Provided material =>
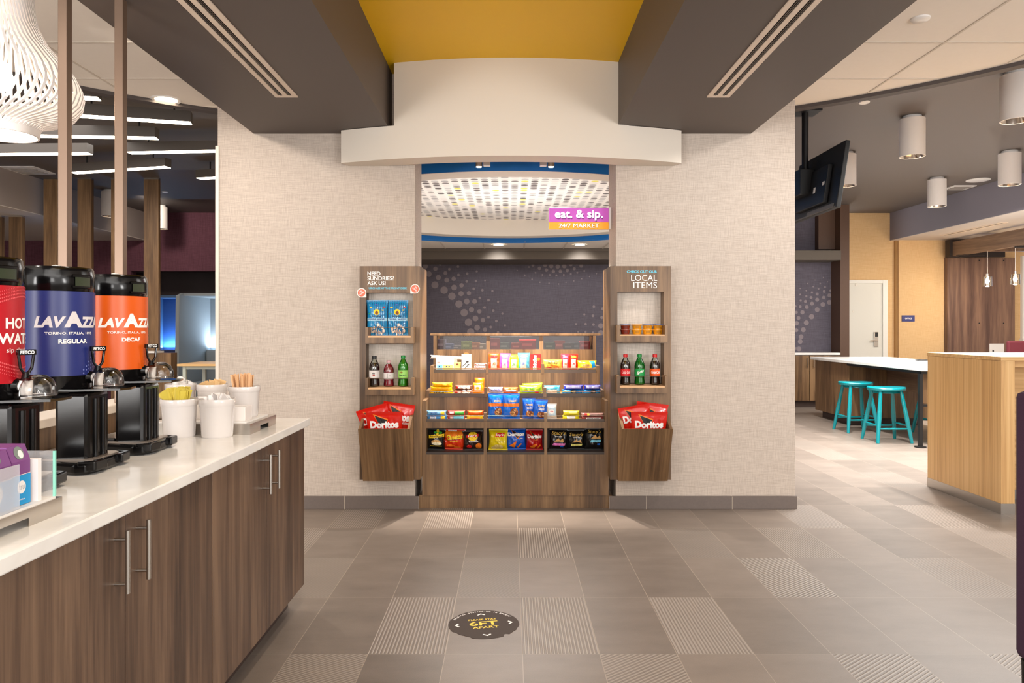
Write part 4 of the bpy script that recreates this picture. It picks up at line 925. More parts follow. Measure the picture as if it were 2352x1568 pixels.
...
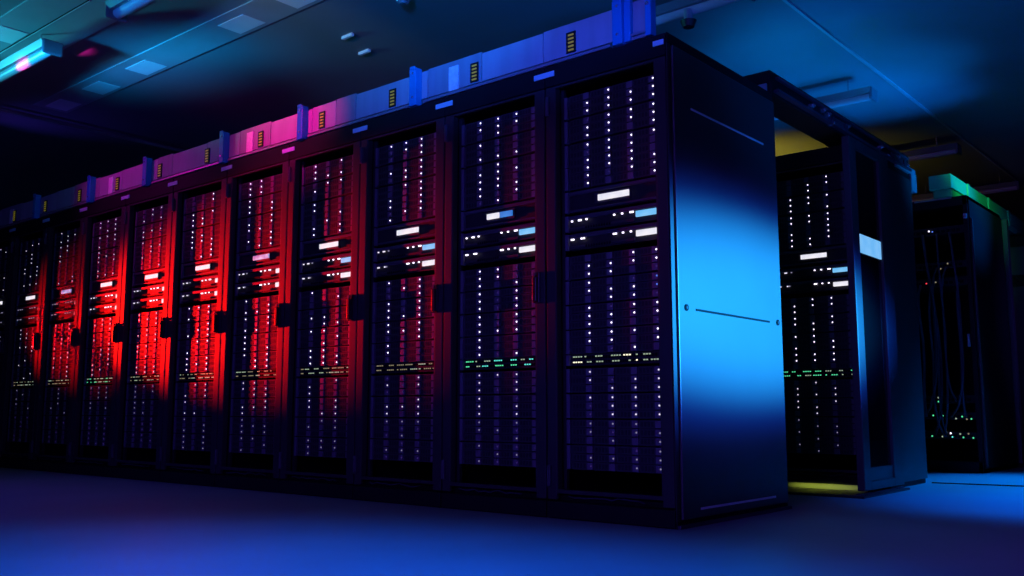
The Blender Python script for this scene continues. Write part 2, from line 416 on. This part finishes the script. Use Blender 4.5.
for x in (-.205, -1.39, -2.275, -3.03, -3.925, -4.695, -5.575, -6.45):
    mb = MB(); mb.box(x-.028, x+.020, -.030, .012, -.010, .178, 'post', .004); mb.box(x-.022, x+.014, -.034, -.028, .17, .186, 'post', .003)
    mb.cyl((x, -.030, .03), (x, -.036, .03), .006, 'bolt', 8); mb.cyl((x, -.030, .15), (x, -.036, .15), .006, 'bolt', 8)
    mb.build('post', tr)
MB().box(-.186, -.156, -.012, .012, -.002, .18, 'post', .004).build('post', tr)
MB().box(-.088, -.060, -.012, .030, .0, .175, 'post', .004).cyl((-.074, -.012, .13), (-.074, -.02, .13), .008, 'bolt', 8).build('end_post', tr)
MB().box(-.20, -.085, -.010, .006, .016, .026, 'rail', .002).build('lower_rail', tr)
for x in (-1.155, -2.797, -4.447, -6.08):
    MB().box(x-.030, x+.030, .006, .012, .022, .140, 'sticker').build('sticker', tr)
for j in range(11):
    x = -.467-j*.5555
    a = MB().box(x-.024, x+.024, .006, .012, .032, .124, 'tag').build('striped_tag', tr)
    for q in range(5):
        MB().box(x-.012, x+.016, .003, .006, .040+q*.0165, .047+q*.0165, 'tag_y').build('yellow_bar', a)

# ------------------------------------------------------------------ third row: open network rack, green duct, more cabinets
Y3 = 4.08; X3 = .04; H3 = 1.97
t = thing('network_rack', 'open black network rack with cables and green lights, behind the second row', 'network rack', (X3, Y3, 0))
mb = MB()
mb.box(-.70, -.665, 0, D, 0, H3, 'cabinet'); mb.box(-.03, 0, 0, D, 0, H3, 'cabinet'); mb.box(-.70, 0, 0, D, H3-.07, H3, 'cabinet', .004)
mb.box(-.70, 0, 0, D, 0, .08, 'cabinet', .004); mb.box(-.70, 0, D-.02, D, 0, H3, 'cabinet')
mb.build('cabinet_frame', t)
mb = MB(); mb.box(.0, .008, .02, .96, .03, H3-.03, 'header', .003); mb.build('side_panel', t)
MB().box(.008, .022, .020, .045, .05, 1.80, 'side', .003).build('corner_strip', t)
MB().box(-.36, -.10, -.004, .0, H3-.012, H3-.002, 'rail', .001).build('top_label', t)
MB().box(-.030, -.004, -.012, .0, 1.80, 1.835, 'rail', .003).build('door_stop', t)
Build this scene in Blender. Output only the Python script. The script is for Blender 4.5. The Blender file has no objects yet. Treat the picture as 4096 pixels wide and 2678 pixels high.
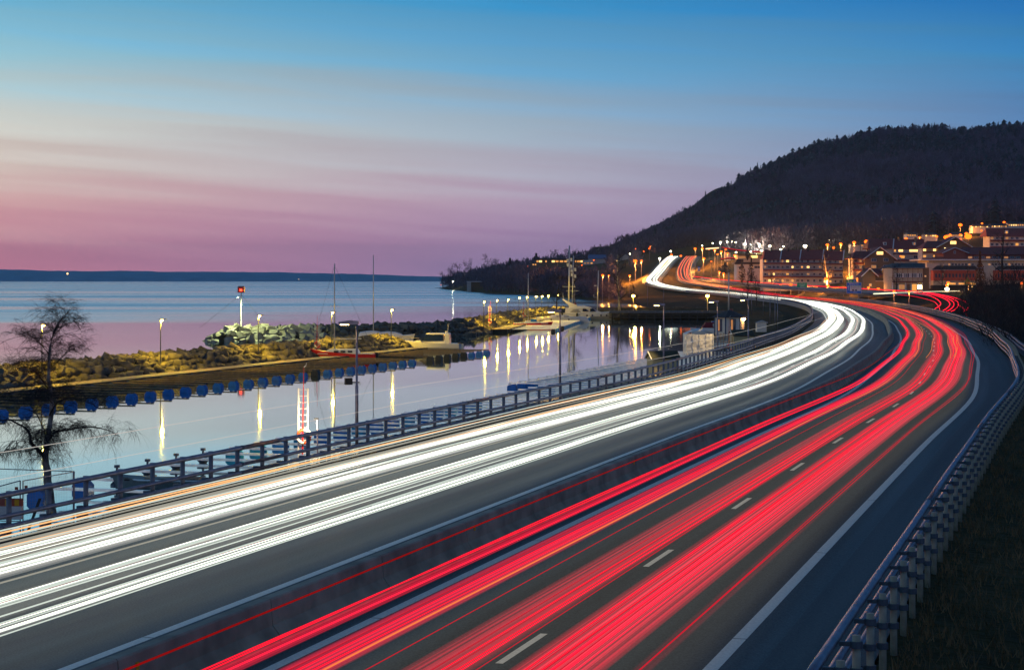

What the task requires => Take every line from the data above that holds "Write" and copy it out.

Task solution =>
Write part 4 of the bpy script that recreates this picture. It picks up at line 925. More parts follow. Measure the picture as if it were 2352x1568 pixels.
The Blender Python script for this scene continues. Write part 2, from line 416 on. This part finishes the script. Use Blender 4.5.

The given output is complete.